The rapid conclusion of the Iraq war and the end of the SARS scare has clearly boosted confidence. When companies were polled in March, the Gulf conflict had just started and SARS was plunging Asian economies and carriers into crisis.

In the last survey, North American companies were more gloomy than their European counterparts. Then, just 15% of Europeans were less confident about prospects, compared with 43% of North Americans. Now, the picture has swung the other way, with just one of the 17 North American companies reporting feeling less confident, compared with three of the 18 Europeans. This could reflect concerns about the state of the German economy and an improving economy across the Atlantic.

The situation is similar with orders. In April, eight out of the 13 Europeans (62%) and four of the 14 North Americans (29%) had enjoyed a better quarter than the same period the previous year. This time, the figures are 50% for Europeans and 47% for the North Americans.

Two US companies cite progress on the Lockheed Martin F-35 Joint Strike Fighter as key to their increased confidence. "JSF has made us more buoyant in terms of prospects and jobs," says one*. Suppliers of munitions to the UK and US armed forces to replace those used during the Gulf also expect to be kept busy. "It will keep our orderbook full for the next 12 months," says one respondent.

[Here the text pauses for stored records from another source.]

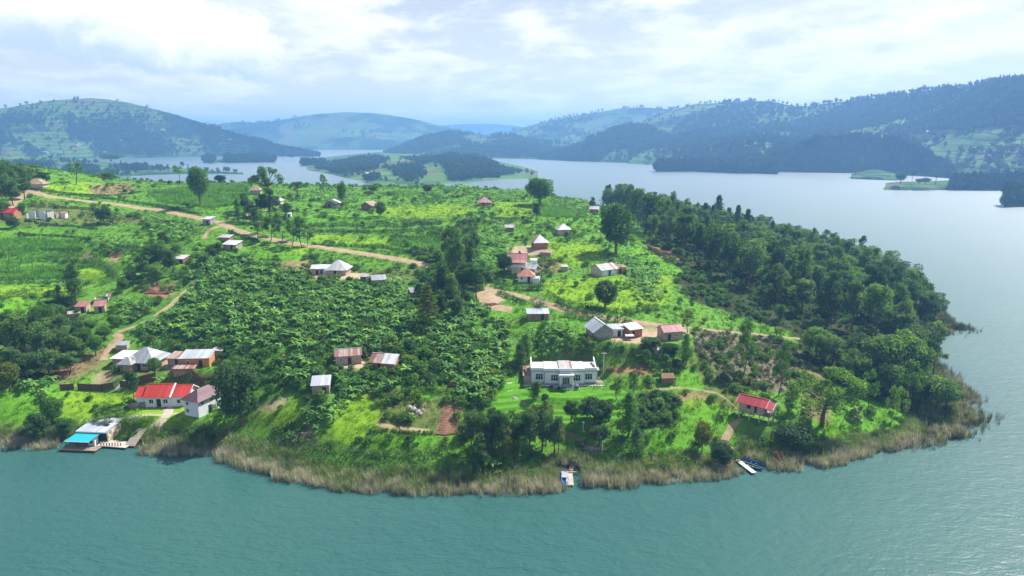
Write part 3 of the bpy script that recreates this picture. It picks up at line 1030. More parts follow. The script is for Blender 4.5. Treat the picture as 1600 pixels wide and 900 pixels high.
def clump(c, r, n, size, rng, up=0.3, shell=0.72):
    d = sphere_dirs(n, rng, up)
    rad = rng.uniform(shell ** 3, 1.0, n) ** (1 / 3)
    lump = 1 + 0.22 * np.sin(d[:, 0] * 5 + c[0]) * np.sin(d[:, 1] * 5 + c[1] * 2) + 0.12 * np.sin(d[:, 2] * 9 + c[2])
    P = np.asarray(c) + d * (rad * lump)[:, None] * np.asarray(r)
    return cards(P, d + rng.normal(size=(n, 3)) * 0.55 + np.array((0, 0, 0.25)), size, rng)


def limb(a, b, r0, r1, rng, sag=0.0, n=5, k=5):
    t = np.linspace(0, 1, n)[:, None]
    a, b = np.asarray(a, float), np.asarray(b, float)
    P = a + (b - a) * t
    P = P + np.sin(t * pi) * (rng.normal(size=3) * 0.05 * np.linalg.norm(b - a) + np.array((0, 0, sag)))
    return tube(P, np.linspace(r0, r1, n), k)


PLANTS = {}       # kind -> list of (crown mesh, trunk mesh, height, width)


def grow(kind, seed):
    rng = np.random.default_rng(seed)
    L, T = [], []
    u = rng.uniform
    if kind == 'broad':            # dense rounded crown on a short trunk
        Ht, Wd = 12.5, 12.0
        cen = np.array((0, 0, 7.3))
        T.append(limb((0, 0, -0.5), (u(-.3, .3), u(-.3, .3), 4.4), .42, .3, rng))
        for i in range(24):
            d = sphere_dirs(1, rng, 0.2)[0]
            c = cen + d * np.array((4.0, 4.0, 3.4)) * u(0.72, 1.0)
            r = u(1.5, 2.4)
            L.append(clump(c, (r, r, r * .8), 190, .62, rng))
            if i % 2 == 0:
                T.append(limb((0, 0, 3.6), c, .22, .05, rng, .3))
        L.append(clump(cen, (3.9, 3.9, 3.3), 500, .8, rng, 0, .5))
    elif kind == 'mango':          # crown reaching almost to the ground
        Ht, Wd = 12.5, 10.5
        cen = np.array((0, 0, 6.7))
        T.append(limb((0, 0, -0.5), (u(-.3, .3), u(-.3, .3), 4.4), .40, .3, rng))
        for i in range(30):
            d = sphere_dirs(1, rng, 0.05)[0]
            c = cen + d * np.array((3.7, 3.7, 4.3)) * u(0.75, 1.0)
            r = u(1.2, 2.0)
            L.append(clump(c, (r, r, r * .85), 170, .56, rng))
            if i % 3 == 0:
                T.append(limb((0, 0, 3.0), c, .2, .05, rng, .3))
        L.append(clump(cen, (3.3, 3.3, 4.0), 500, .8, rng, 0, .5))
    elif kind == 'forest':         # taller, several heads, slightly ragged
        Ht, Wd = 17.0, 9.5
        T.append(limb((0, 0, -1), (u(-.5, .5), u(-.5, .5), 13), .34, .08, rng, n=7))
        for i in range(19):
            z = u(6.0, 15.2)
            w = 3.5 * (1 - ((z - 9.5) / 8.5) ** 2) ** .5
            a = u(0, 2 * pi)
            c = np.array((cos(a) * w * u(.35, .95), sin(a) * w * u(.35, .95), z))
            r = u(1.25, 2.1)
            L.append(clump(c, (r, r, r * .9), 170, .6, rng, .35))
            if i % 3 == 0:
                T.append(limb((0, 0, z - 2.2), c, .14, .04, rng))
        L.append(clump((0, 0, 10), (2.6, 2.6, 4.4), 350, .8, rng, 0, .5))
    elif kind == 'euca':           # slender, open, leaning limbs, pale stem
        Ht, Wd = 18.0, 9.0
        lean = (u(-.8, .8), u(-.8, .8), 14.5)
        T.append(limb((0, 0, -1), lean, .26, .06, rng, n=8))
        for i in range(17):
            z = u(6.5, 16.8)
            f = z / 14.5
            w = 3.3 * min(1, (18.2 - z) / 6)
            a = u(0, 2 * pi)
            c = np.array((lean[0] * f + cos(a) * w * u(.3, 1), lean[1] * f + sin(a) * w * u(.3, 1), z))
            r = u(.8, 1.5)
            L.append(clump(c, (r, r, r * 1.05), 125, .52, rng, .3, .5))
            T.append(limb((lean[0] * f * .85, lean[1] * f * .85, z - 2), c, .09, .03, rng))
    elif kind == 'light':          # wide, feathery, layered heads
        Ht, Wd = 15.0, 14.0
        T.append(limb((0, 0, -1), (.3, .2, 5.5), .45, .3, rng, n=6))
        for i in range(30):
            a = u(0, 2 * pi)
            q = u(.2, 1) ** .6
            z = 13.6 - 3.6 * q ** 2 - u(0, 6.0) * (.35 + .65 * q)
            c = np.array((cos(a) * 5.6 * q, sin(a) * 5.6 * q, z))
            r = u(1.1, 1.9)
            L.append(clump(c, (r, r, r * .7), 150, .5, rng, .5, .5))
            if i % 2 == 0:
                T.append(limb((.3, .2, 5), c, .18, .04, rng, .4))
    elif kind == 'cypress':        # close column
        Ht, Wd = 13.0, 4.4
        T.append(limb((0, 0, -1), (0, 0, 9), .25, .05, rng))
        for i in range(16):
            z = 2.6 + i * .62
            w = 1.75 * (1 - max(0, (z - 7) / 6.5) ** 1.6)
            for k in range(2):
                a = u(0, 2 * pi)
                c = (cos(a) * w * .5, sin(a) * w * .5, z + u(-.3, .3))
                L.append(clump(c, (w * .8 + .2, w * .8 + .2, 1.0), 75, .42, rng, .5, .6))
    elif kind == 'stemmed':        # oval crown held up on a clean stem
        Ht, Wd = 10.0, 4.6
        T.append(limb((0, 0, -1), (0, 0, 7), .17, .06, rng))
        for i in range(16):
            d = sphere_dirs(1, rng, 0)[0]
            c = np.array((0, 0, 6.2)) + d * np.array((1.3, 1.3, 2.9)) * u(.5, 1)
            L.append(clump(c, (1.0, 1.0, 1.0), 105, .42, rng, .3, .5))
    elif kind == 'young':          # thin stem, loose light head
        Ht, Wd = 9.0, 4.2
        T.append(limb((0, 0, -1), (u(-.2, .2), 0, 8), .11, .03, rng))
        for i in range(13):
            z = u(4.0, 8.5)
            w = 1.7 * (1 - ((z - 5.6) / 3.6) ** 2)
            a = u(0, 2 * pi)
            c = (cos(a) * w, sin(a) * w, z)
            L.append(clump(c, (.75, .75, .8), 55, .4, rng, .2, .3))
            T.append(limb((0, 0, z - 1), c, .05, .02, rng))
    elif kind == 'open':           # flat umbrella of separate heads over a long trunk
        Ht, Wd = 16.0, 14.0
        T.append(limb((0, 0, -1), (.2, 0, 8.5), .45, .3, rng))
        for i in range(21):
            a = u(0, 2 * pi)
            q = u(.1, 1) ** .55
            c = np.array((cos(a) * 5.8 * q, sin(a) * 5.8 * q, 14.4 - 4.6 * q ** 2 + u(-.9, .4)))
            r = u(1.1, 1.8)
            L.append(clump(c, (r, r, r * .62), 130, .52, rng, .4, .5))
            T.append(limb((.2, 0, 8.0), c, .2, .05, rng, -.3))
    elif kind == 'conifer':        # whorls of level branches
        Ht, Wd = 16.0, 7.5
        T.append(limb((0, 0, -1), (0, 0, 15.6), .24, .04, rng, n=6))
        for i in range(10):
            z = 4.6 + i * 1.12
            w = 3.6 * (1 - i / 11.5) * u(.8, 1.1)
            for k in range(5):
                a = k * 1.2566 + i * .7 + u(-.2, .2)
                e = np.array((cos(a) * w, sin(a) * w, z - .25))
                T.append(limb((0, 0, z), e, .06, .02, rng, n=3, k=4))
                for q in (.45, .8, 1.0):
                    L.append(clump(e * np.array((q, q, 1)), (.75, .75, .36), 26, .46, rng, .4, .3))
    elif kind == 'pine':           # pointed dark spire
        Ht, Wd = 15.0, 6.0
        T.append(limb((0, 0, -1), (0, 0, 14.4), .22, .03, rng, n=6))
        for i in range(13):
            z = 3.2 + i * .9
            w = 2.7 * (1 - i / 14.0) * u(.85, 1.15)
            for k in range(4):
                a = k * 1.57 + i * .9 + u(-.3, .3)
                L.append(clump((cos(a) * w * .62, sin(a) * w * .62, z), (w * .48 + .2, w * .48 + .2, .6), 46, .5, rng, .3, .4))
    elif kind == 'bare':           # grey, nearly leafless
        Ht, Wd = 8.0, 9.0
        for k in range(4):
            T.append(limb((0, 0, -.5), (u(-2, 2), u(-2, 2), 4.5), .14, .07, rng))
        for i in range(34):
            d = sphere_dirs(1, rng, .5)[0]
            c = np.array((0, 0, 4.2)) + d * np.array((3.6, 3.6, 3.0)) * u(.5, 1)
            T.append(limb((c[0] * .3, c[1] * .3, 2.6), c, .06, .015, rng, n=4, k=4))
            L.append(clump(c, (.9, .9, .8), 34, .30, rng, .2, .1))
    elif kind == 'palm':           # tuft of drooping heads on a bent stem
        Ht, Wd = 8.0, 4.6
        T.append(limb((0, 0, -.5), (.6, 0, 6.4), .16, .1, rng, n=6))
        for i in range(7):
            a = u(0, 2 * pi)
            L.append(clump((.6 + cos(a) * 1.3, sin(a) * 1.3, 6.3 + u(-1.4, 1.0)), (.9, .9, .8), 70, .5, rng, .3, .3))
    elif kind == 'bush':
        Ht, Wd = 2.6, 3.4
        T.append(limb((0, 0, -.3), (.1, 0, 1.2), .07, .03, rng))
        for i in range(9):
            a = u(0, 2 * pi)
            q = u(0, 1)
            r = u(.55, .85)
            L.append(clump((cos(a) * q, sin(a) * q, .75 + (1 - q) * .9), (r, r, r * .85), 70, .34, rng, .4, .6))
    Lv, Lf = join(L)
    Tv, Tf = join(T)
    return (mesh_np(kind + '_crown', Lv, Lf, M['leaf_mid']), mesh_np(kind + '_trunk', Tv, Tf, M['bark'], True), Ht, Wd)


for _i, (_k, _n) in enumerate([('broad', 4), ('mango', 3), ('forest', 6), ('euca', 4), ('light', 2), ('cypress', 2), ('stemmed', 2), ('young', 3), ('open', 2), ('conifer', 1), ('pine', 2), ('bare', 1), ('palm', 1), ('bush', 4)]):
    PLANTS[_k] = [grow(_k, 100 * _i + j) for j in range(_n)]

NAMES = {'broad': 'broadleaf_tree', 'forest': 'forest_tree', 'euca': 'eucalyptus_tree', 'light': 'feathery_tree', 'cypress': 'cypress_tree', 'stemmed': 'garden_tree', 'young': 'young_tree',
         'open': 'umbrella_tree', 'conifer': 'conifer_tree', 'pine': 'pine_tree', 'bare': 'bare_tree', 'palm': 'palm_tree', 'bush': 'shrub', 'mango': 'mango_tree'}
PLACED = []


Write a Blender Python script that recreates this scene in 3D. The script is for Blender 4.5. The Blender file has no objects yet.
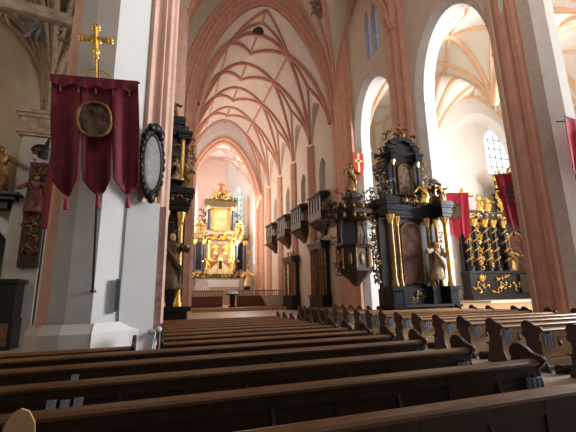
import bpy, math, random
from mathutils import Vector, Matrix
random.seed(7)
PI = math.pi
C = bpy.context.scene.collection
scn = bpy.context.scene

# ------------------------------------------------------------------ camera, world, lights, exposure
cam_data = bpy.data.cameras.new('camera')
cam_data.sensor_width = 36.0
cam_data.lens = 359.0 / 576.0 * 36.0
cam_data.clip_end = 300
cam = bpy.data.objects.new('camera', cam_data)
C.objects.link(cam)
cam.matrix_world = Matrix(((0.94427817, -0.05205323, -0.32500646, 0.0),
                           (-0.3286096, -0.20556886, -0.92182275, 0.0),
                           (-0.01882735, 0.97725734, -0.21121938, 1.75),
                           (0, 0, 0, 1)))
scn.camera = cam

world = bpy.data.worlds.new('world'); scn.world = world
world.use_nodes = True
world.node_tree.nodes['Background'].inputs[0].default_value = (0.80, 0.88, 1.0, 1)
world.node_tree.nodes['Background'].inputs[1].default_value = 0.22

scn.view_settings.view_transform = 'Standard'
scn.view_settings.look = 'None'
scn.view_settings.gamma = 1.0
scn.view_settings.exposure = 0.0
scn.view_settings.use_curve_mapping = False

def area(name, loc, target, sx, sy, power, col):
    d = bpy.data.lights.new(name, 'AREA'); d.shape = 'RECTANGLE'; d.size = sx; d.size_y = sy
    d.energy = power; d.color = col
    o = bpy.data.objects.new(name, d); C.objects.link(o)
    o.location = loc
    o.rotation_euler = (Vector(target) - Vector(loc)).to_track_quat('-Z', 'Y').to_euler()
    return o
area('daylight_south_chapel', (33.5, 9, 9), (14, 14, 6), 12, 10, 1500, (1.0, 0.97, 0.93))
area('daylight_south_aisle', (31.5, 6.3, 9), (-1.2, 10, 4), 6, 7, 9000, (0.93, 0.96, 1.0))
area('nave_fill_light', (7.3, 2, 17), (7.3, 26, 17), 12, 7, 800, (1.0, 0.93, 0.86))  # added fill lamp high in mid-nave facing the chancel, not at a window
area('daylight_chancel_north', (2.9, 45, 13), (13, 46, 20), 10, 7, 2300, (1.0, 0.90, 0.84))
area('daylight_apse_south', (12.6, 54.5, 12), (5, 53, 14), 5, 10, 2500, (1.0, 0.94, 0.86))
area('daylight_apse_north', (4.2, 53, 12), (9, 56, 10), 5, 9, 600, (1.0, 0.93, 0.85))
area('daylight_north_aisle', (-9.5, 8, 9), (-4, 17, 9), 5, 4, 170, (1.0, 0.90, 0.76))

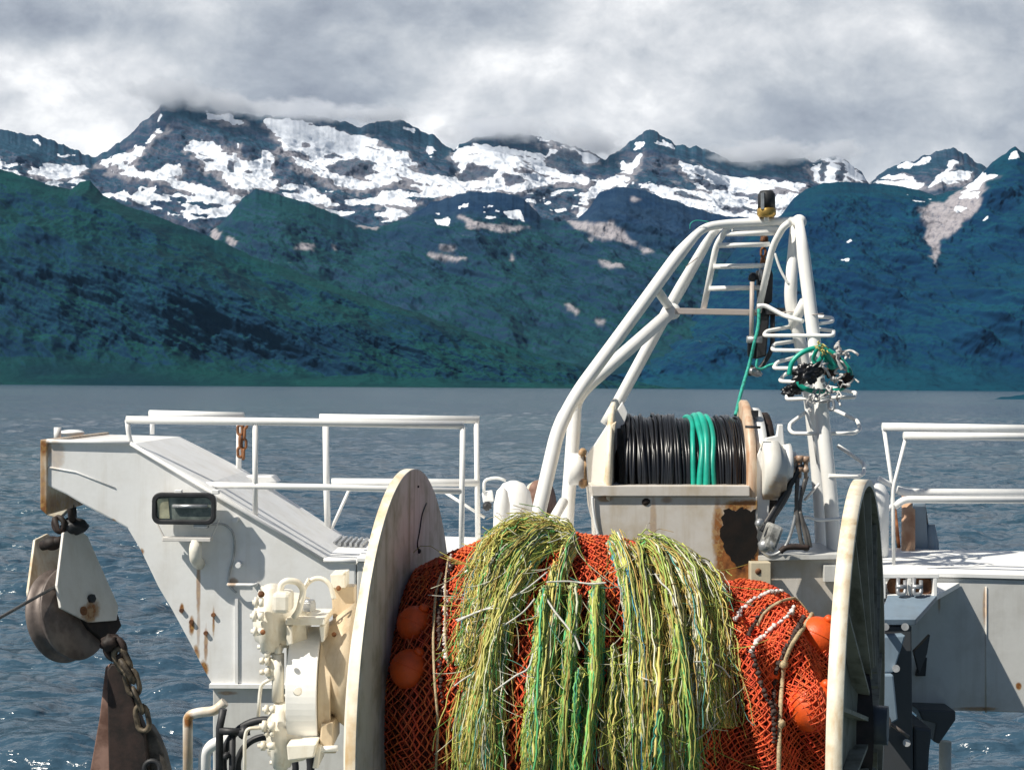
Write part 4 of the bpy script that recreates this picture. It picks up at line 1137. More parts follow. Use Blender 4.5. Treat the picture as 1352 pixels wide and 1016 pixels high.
        cxp = np.interp(s, seg, c[:, 0]); cyp = np.interp(s, seg, c[:, 1])
        tx = np.gradient(c[:, 0]); ty = np.gradient(c[:, 1]); nrm = np.hypot(tx, ty) + 1e-6
        ox = np.interp(s, seg, -ty/nrm); oy = np.interp(s, seg, tx/nrm)
        wd = w0 + (w1 - w0) * np.clip(tt*1.3, 0, 1)
        # strands gather in a few twisted locks
        nl = max(3, cnt // 28); lock = rs.randint(0, nl, cnt); lo = rs.uniform(-.85, .85, nl)[lock]
        o0 = lo + rs.randn(cnt)*.12
        ph = rs.rand(nl)[lock]*6.28
        off = o0[:, None] + .22*np.sin(tt*5 + ph[:, None]) + .10*fbm(tt*6 + rs.rand(cnt)[:, None]*90, lock[:, None]*3.3 + 0*tt, 3)*2
        stray = rs.rand(cnt) < .10*loose
        off += stray[:, None] * rs.randn(cnt)[:, None] * .9 * (tt - st[:, None])
        wig = fbm(tt*11 + rs.rand(cnt)[:, None]*99, rs.rand(cnt)[:, None]*99 + 0*tt, 3)*4.2*(.8 + loose*.8)
        px = cxp + ox*(off*wd + wig); py = cyp + oy*(off*wd + wig)
        prof = np.clip(1 - off**2, .08, 1)
        lf = lift * prof * (.22 + .78*rs.rand(cnt)[:, None]) * np.clip((tt + .04)*9, .25, 1) * (.85 + .35*np.sin(ph*2)[:, None])
        lf = lf + .014*fbm(tt*9 + rs.rand(cnt)[:, None]*50, rs.rand(cnt)[:, None]*50 + tt*0, 3) + stray[:, None]*rs.rand(cnt)[:, None]*.06
        lf += .016
        x, th = on_net(px, py, 0.06)
        p = net_p(x, th, lf)
        wts = np.array([w for _, w in pal]); cc = np.array([k for k, _ in pal])
        lk = rs.choice(len(pal), nl, p=wts/wts.sum())[lock]
        pick = np.where(rs.rand(cnt) < .38, lk, rs.choice(len(pal), cnt, p=wts/wts.sum()))
        col = cc[pick] * (.78 + .62*rs.rand(cnt, 1))
        rad = (.0019 + .0028*rs.rand(cnt)**2) * np.where(rs.rand(cnt) < .14, 1.7, 1)
        rr = rad[:, None] * np.linspace(1.05, .7, NPT)[None]
        strands('rope_tuft', p, rr, M_tint, t, 4, np.clip(col, 0, 1))
    # frayed stray fibres, curling away from the tufts
    S = 620
    src = rs.randint(0, len(TUFT), S); P_ = []
    for k in range(S):
        pts, w0, w1 = TUFT[src[k]][:3]
        c = np.array(pts, float); q = rs.rand()*(len(c) - 1.01); i = int(q); f_ = q - i
        b0 = c[i]*(1-f_) + c[i+1]*f_; d = c[i+1] - c[i]; d = d / (np.hypot(*d) + 1e-6)
        nv = np.array([-d[1], d[0]])
        b0 = b0 + nv * rs.uniform(-1, 1) * w1
        L = rs.uniform(22, 70); a = rs.randn()*.55; dirv = d*math.cos(a) + nv*math.sin(a)
        cur = rs.randn()*1.1; u = np.linspace(0, 1, 10)[:, None]
        nv2 = np.array([-dirv[1], dirv[0]])
        pt = b0 + dirv*u*L + nv2*(u**2)*L*cur*.5
        x, th = on_net(pt[:, 0], pt[:, 1], .07)
        P_.append(net_p(x, th, .075 + rs.rand()*.03 + .05*rs.rand()*u[:, 0]))
    cc = np.array([(.50,.46,.10), (.36,.42,.08), (.62,.60,.45), (.74,.72,.62), (.42,.26,.07), (.10,.36,.28), (.2,.4,.08)])[rs.choice(7, S, p=[.2,.25,.17,.1,.13,.05,.1])]
    strands('loose_fibres', np.array(P_), .0014 + .0012*rs.rand(S), M_tint, t, 3, cc)
    # a few pale cords crossing the tufts
    M_cord = plain('pale_cord', (.62, .60, .55), .8, 0, .2, 60, .4)
    def cord(pts, r=.005, lift=.13):
        pts = np.array(spline([Vector((a, b_, 0)) for a, b_ in pts], 7))[:, :2]
        x, th = on_net(pts[:, 0], pts[:, 1], lift)
        MB().tube([Vector(v) for v in net_p(x, th, lift)], r, 6).build('cord', M_cord, t)
    cord([(718,784),(732,806),(748,826),(760,842),(766,858)])
    cord([(604,820),(620,812),(640,804),(660,803)]); cord([(602,818),(650,800),(690,780),(722,755)], .004)
    cord([(600,905),(612,896),(622,890)], .004); cord([(652,912),(680,892),(697,882),(704,862)], .0045)
    cord([(664,826),(690,808),(706,790)], .004); cord([(722,768),(750,767),(778,770),(800,769)], .0045)
    cord([(865,757),(872,768),(884,780),(892,800)], .0045); cord([(846,893),(852,896),(862,898)], .004)
    cord([(916,873),(934,874),(952,880),(964,894)], .004)
    mh = plain('tuft_head_fibre', (.36,.46,.13), .9, 0, .5, 60, .8, sub=(.62,.62,.34))   # ragged tuft heads
    for (x_, y_, r_) in ((757,776,.032),(789,772,.036),(720,778,.026),(764,888,.032),(712,706,.03),(892,822,.03)):
        x, th = on_net(np.array([x_*1.0]), np.array([y_*1.0]), .08); MB().ball(net_p(x, th, .085)[0], r_*.72, 18, 12, rough=.9, seed=x_, sc=(1.1, 1, .9)).build('tuft_head', mh, t)
net()

def floats():
    M_fl = paint('orange_float_plastic', (.78, .10, .012), rough=.45, rust=0, dirt=.55, dirtcol=(.40, .05, .012), scale=5, bump=.25, streak=.2)
    g = 'orange net floats tucked in the rolled net'
    o = None
    for (x, y, sink, r, lab) in ((541, 883, .0, .098, 'orange ball float beside the left flange, the lower one'), (548, 822, .01, .092, 'orange ball float in the shade beside the left flange, the upper one'),
                              (1080, 836, .03, .112, 'orange ball float poking out of the net top by the right flange'), (1080, 930, .135, .125, 'large orange ball float bulging low under the net by the right flange'),
                              (1015, 872, .10, .100, 'orange ball float under the netting in the middle of the right net fold')):
        xx, th = on_net(np.array([x*1.0]), np.array([y*1.0])); c = net_p(xx, th, -sink)[0]
        mb = MB().ball(c, r, 32, 20); mb.ring(c, (.5, .3, 1), r*.998, .0035, 48, 6); mb.lathe(c + Vector((.45,-.2,.85)).normalized()*r*.96, c + Vector((.45,-.2,.85)).normalized()*r*1.22, [(0,.028),(.6,.024),(1,.016)], 14)
        mb.build('float', M_fl, label=lab, cat='float', group=g)
floats()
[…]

In Europe, the long-awaited launch order for the Airbus Military A400M military transport has given hope to manufacturers keen to grab a slice of the $17 billion programme. "It's a relief that it's finally been agreed and that development funding should now be released," says one.

Neil Hampson, associate partner at Roland Berger, says events in the second quarter indicate a watershed for the aerospace industry. "The Paris air show was perceived as a turning point, particularly given the better than expected level of announced orders," he says. "The end of the Gulf war and the SARS panic have given a boost to both the military and civil sides of the business, which is in a better position now than it has been for two miserable years."

Any upswing could be stuttering. Another outbreak of SARS or a major terror attack in the West would deal a bodyblow to returning confidence. But this survey shows few of the big players believe things will get worse before they get better. And the marked change in mood between quarters one and two indicates recovery could actually come earlier and faster than most thought possible. October's survey will show whether this upswing is the start of a trend or simply a blip.